Charles is quick to point out that publishers still have great value when it comes to physical products, in terms of shipping or selling to retail: something that Cecil says is “way beyond our capacity.”
“People talk about physical being dead, and for most games they probably are, but we have such a loyal, wonderful community, and they want physical versions of the game.”
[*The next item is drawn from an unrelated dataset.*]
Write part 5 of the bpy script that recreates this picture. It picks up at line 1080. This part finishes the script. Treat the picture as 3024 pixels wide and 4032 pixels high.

He recalls conversations from ten or fifteen years ago when “we were all sort of sitting sagely in the pub saying, ‘Physical is dead, everybody wants digital’,” and extolling the virtues of being able to ditch a cumbersome DVD collection. “But it should have been obvious that for things that people care about, they want a physical version,” he says. “They want the tactility. When I was a teenager, you’d go into somebody’s room and the first thing you’d do is you’d look through their record collection, and that defined who they were. You don’t look through their digital playlist, you look through their physical records. And in this particular case, you’d look at people’s games, you’d look at their figurines and you’d immediately know what they were into.”
Your physical goods are a way of “defining your tribe,” he suggests. Perhaps the majority of people’s music, films, or games are digital, but they want to have physical goods to show their loyalty and dedication to the things they’re really passionate about: like point and click adventures. In that sense, says Cecil, “having a box on your shelf is quite important.”
But handling physical goods aside, there’s one big thing that publishers can provide – money. Securing funding has become an uphill battle for developers of all sizes, and Cecil is under no illusions it will get any easier, either.
“I remember going to Develop last year, in 2024, and the old expression was, ‘Just survive to ’25’. And I remember standing up – and I made myself very unpopular – and I said, ‘Why do you think we’re going to go back to how it used to be?’ It was so extraordinarily benign with Game Pass putting in millions and millions and millions, pumping up the industry. I said, ‘Honestly, we have to find a new way to do business, because it’s just not going to be the same.’ And huge numbers of developers who did very well from the vast amounts of money being pumped into the industry just hoped it would return – but it won’t.”
That leaves open the question of exactly what that new way of doing business will be. Cecil agrees that Revolution needs to seek some alternative form of funding. He says he’s “very interested” that Netflix is taking games “seriously” again.
A totally new Revolution adventure game would cost in the region of £5 million, he thinks. So, given Revolution’s natural reluctance to sign up with a publisher once more, or borrow money from venture capital firms, how is Cecil going to pay for Broken Sword 6?
“If I knew the answer to that, I promise you, I would tell you,” he laughs.
“I will give you a very direct answer: I will tell you when I know. But what we won’t do is go charging into Broken Sword 6 without knowing how it’s funded, because that would be a recipe for disaster. And to an extent, time is on our side.”